Li em duas sentadas esse romance do Tammuz. Desses que a gente lamenta chegar ao fim. Mas dá um prazer que se alonga por muito tempo após o livro fechado. E que permanece em nós maturando reflexões sobre a capacidade humana de amar, de se enganar, de urdir armadilhas inescapáveis para si mesmo. Lembrei-me de "Museu da inocência", do Pamuk, narrativas que se aproximam pelo vetor obsessão amorosa. Ah, mas tão díspares...
Um homem maduro julga ter encontrado a mulher por quem sempre sonhou encarnada numa adolescente de 17 anos. Está a trabalho num país estrangeiro. Por conta de sua profissão, logo se informa sobre a moça e passa a lhe enviar cartas. Sedutoras, amorosas, misteriosas. A moça cede ao jogo, propõe aproximações, sempre evitadas pelo homem, que ora some, ora ressurge em novas cartas. Daí, com o tempero do tempo, as situações dramáticas se sucedem.

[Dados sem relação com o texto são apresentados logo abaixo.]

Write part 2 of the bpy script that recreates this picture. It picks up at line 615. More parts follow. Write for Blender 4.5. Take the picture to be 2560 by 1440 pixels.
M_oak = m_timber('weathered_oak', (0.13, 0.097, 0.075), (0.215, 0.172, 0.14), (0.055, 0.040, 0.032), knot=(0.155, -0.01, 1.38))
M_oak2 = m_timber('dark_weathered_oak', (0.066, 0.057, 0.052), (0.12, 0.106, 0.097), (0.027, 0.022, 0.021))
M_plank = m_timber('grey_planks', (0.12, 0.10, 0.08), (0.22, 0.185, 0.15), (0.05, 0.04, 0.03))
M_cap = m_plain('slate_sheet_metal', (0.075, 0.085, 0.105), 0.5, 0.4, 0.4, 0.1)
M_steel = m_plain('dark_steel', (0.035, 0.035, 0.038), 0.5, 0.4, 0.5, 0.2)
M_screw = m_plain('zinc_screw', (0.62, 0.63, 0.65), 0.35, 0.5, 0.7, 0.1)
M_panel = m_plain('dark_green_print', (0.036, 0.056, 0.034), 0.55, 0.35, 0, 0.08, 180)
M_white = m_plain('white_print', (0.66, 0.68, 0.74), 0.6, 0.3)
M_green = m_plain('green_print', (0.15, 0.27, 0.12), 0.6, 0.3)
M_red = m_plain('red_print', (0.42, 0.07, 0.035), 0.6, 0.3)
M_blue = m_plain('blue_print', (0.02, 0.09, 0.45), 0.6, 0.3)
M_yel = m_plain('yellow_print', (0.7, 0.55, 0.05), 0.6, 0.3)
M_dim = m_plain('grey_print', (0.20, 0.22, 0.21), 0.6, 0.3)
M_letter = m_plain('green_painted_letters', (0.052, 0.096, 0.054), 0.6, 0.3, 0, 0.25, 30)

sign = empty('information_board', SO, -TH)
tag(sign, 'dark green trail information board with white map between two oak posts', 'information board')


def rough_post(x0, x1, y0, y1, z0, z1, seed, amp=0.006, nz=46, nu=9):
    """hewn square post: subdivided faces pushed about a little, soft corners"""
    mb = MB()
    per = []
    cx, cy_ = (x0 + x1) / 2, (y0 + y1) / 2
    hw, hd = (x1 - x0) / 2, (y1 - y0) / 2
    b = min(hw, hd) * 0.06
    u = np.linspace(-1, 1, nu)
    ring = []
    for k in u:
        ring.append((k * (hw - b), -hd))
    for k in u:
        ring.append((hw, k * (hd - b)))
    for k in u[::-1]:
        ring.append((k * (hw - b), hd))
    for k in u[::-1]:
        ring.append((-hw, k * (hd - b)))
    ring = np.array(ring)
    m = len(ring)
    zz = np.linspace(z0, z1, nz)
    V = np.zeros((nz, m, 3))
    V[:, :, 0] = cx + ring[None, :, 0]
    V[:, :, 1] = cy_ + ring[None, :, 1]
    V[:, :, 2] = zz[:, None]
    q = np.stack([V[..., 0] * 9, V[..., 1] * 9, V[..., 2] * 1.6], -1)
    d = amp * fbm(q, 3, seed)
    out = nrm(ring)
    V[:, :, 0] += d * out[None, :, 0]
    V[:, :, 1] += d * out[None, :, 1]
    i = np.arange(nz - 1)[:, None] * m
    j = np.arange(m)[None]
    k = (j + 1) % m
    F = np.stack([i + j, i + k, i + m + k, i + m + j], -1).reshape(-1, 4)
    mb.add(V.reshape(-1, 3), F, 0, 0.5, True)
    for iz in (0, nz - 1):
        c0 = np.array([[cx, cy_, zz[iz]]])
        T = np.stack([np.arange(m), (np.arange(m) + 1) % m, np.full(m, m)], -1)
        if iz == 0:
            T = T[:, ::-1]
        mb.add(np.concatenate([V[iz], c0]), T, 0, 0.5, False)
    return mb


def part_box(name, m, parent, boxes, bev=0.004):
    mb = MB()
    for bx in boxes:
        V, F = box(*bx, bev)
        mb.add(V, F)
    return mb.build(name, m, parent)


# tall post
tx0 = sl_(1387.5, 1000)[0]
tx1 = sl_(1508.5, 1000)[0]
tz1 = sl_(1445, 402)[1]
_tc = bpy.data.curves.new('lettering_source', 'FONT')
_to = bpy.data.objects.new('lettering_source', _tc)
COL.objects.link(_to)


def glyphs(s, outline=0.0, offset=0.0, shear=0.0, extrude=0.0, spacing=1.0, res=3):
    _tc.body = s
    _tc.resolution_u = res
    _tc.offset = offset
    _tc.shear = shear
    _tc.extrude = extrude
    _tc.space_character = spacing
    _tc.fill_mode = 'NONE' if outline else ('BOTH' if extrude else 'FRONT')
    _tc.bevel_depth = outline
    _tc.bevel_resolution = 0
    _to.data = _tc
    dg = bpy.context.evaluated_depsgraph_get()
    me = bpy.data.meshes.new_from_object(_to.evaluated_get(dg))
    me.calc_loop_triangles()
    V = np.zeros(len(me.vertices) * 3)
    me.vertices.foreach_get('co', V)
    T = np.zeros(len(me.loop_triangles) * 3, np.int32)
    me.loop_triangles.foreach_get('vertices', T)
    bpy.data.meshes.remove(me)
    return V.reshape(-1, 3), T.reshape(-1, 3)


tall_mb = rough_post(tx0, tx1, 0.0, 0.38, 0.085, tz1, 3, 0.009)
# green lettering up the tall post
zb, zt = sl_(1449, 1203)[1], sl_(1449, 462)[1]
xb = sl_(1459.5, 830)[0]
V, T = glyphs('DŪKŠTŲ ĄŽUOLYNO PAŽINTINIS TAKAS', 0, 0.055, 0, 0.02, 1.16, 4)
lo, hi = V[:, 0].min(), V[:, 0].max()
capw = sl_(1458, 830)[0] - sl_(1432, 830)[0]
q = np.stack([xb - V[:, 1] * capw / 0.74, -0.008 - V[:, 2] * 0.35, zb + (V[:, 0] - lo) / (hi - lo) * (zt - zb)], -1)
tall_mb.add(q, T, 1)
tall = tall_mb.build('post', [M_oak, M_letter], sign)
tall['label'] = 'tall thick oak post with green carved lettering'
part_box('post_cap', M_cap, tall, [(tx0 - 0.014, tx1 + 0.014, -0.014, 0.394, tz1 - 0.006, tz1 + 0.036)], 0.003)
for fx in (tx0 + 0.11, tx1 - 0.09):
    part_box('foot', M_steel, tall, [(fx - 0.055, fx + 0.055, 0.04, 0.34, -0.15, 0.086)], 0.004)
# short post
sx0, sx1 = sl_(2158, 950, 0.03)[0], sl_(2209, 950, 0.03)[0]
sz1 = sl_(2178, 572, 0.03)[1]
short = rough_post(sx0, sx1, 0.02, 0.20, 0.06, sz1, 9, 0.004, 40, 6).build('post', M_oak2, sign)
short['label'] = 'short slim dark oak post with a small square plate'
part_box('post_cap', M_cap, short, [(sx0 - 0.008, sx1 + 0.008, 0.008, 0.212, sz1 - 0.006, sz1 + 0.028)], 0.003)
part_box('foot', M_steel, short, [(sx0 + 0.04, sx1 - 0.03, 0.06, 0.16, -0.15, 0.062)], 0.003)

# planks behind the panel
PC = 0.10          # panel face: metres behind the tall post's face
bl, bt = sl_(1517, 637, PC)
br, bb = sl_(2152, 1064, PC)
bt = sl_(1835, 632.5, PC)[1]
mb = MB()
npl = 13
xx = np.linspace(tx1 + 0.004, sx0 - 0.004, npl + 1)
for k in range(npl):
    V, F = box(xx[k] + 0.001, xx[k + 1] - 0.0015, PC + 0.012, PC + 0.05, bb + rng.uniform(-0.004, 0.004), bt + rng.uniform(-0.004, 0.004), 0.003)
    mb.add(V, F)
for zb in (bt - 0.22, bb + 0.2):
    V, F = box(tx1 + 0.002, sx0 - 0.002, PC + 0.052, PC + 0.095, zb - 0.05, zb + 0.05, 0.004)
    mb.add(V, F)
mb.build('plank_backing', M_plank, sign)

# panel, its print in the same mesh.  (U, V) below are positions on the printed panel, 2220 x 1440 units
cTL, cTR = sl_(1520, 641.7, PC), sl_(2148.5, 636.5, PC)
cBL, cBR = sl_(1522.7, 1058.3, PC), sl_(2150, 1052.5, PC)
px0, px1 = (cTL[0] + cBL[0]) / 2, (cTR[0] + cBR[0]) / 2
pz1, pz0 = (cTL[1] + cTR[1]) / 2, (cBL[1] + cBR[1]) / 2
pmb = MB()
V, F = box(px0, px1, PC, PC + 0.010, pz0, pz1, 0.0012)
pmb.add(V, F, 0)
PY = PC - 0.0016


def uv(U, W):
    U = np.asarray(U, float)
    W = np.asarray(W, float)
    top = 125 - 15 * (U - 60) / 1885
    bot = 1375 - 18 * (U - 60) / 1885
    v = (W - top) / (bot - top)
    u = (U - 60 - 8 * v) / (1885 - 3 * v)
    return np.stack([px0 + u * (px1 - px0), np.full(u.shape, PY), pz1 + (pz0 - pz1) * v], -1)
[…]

O homem é agente secreto israelense. Tammuz traz para o romance um resumo do que foram os embates entre árabes e judeus no território da Palestina e suas colônias por boa parte do século passado. Nada simplificado. Mais para caleidoscópio. Dois dos homens que a desejada moça, não por acaso chamada Téa, são produtos de somas genéticas e culturais do Oriente com o Ocidente, modelos de homens planetários, embora comprometidos com propósitos nacionais. Um possui vários passaportes diferentes, outro defende uma civilização mediterrânea, ambos falam várias línguas - seres ampliados em sua condição natural.
Agradou-me especialmente o destemor de Tammuz com a repetição, não só de informações mas de trechos integrais da narrativa. Um recurso da poesia utilizado na prosa, sem economias, que funciona com um peso dramático surpreendente. Talvez eu o leia novamente, antes de devolver o exemplar ao mestre Ruy Espinheira Filho, que mo emprestou.
Trechos: "Então, ele aguardou o momento em que ela voltasse o perfil para a amiga e, quando isso aconteceu e ele viu os traços do rosto da garota, sua boca se abriu como se ele estivesse prestes a soltar um grito, que, contudo, ficou reprimido. Ou será que o grito escapou de sua boca? De qualquer forma, os passageiros não reagiram." [...]
"Não sei por que eu achava que, antes de encontrá-la, receberia algum aviso prévio. De todo modo, nunca imaginei que seria pego de surpresa. Mas fui. Eu a vi de repente, sentando-se na minha frente no ônibus. Não tive dificuldade nenhuma em reconhecê-la. Quando ela desceu, eu a segui.[...] A pele e a tez do seu rosto eram como eu os recordava: muito claros, como os de minha mãe, com um rosado que ficava mais profundo, sem qualquer marca e sem pressa, na direção das maçãs do rosto, tão gradualmente a ponto de não ser possível dizer onde a brancura acabava e onde começava o rosado. Mas sua boca era de um repentino rubro brilhante. E aqueles dentes. Meu Deus! Não é possível que tivessem sido criados apenas para mastigar comida. Se assim fosse, eu diria que não era necessário um esforço tão grande."
Minotauro, Benjamin Tammuz, tradução de Nancy Rozenchan, editora Rádio Londres, 2016, 2a. edição.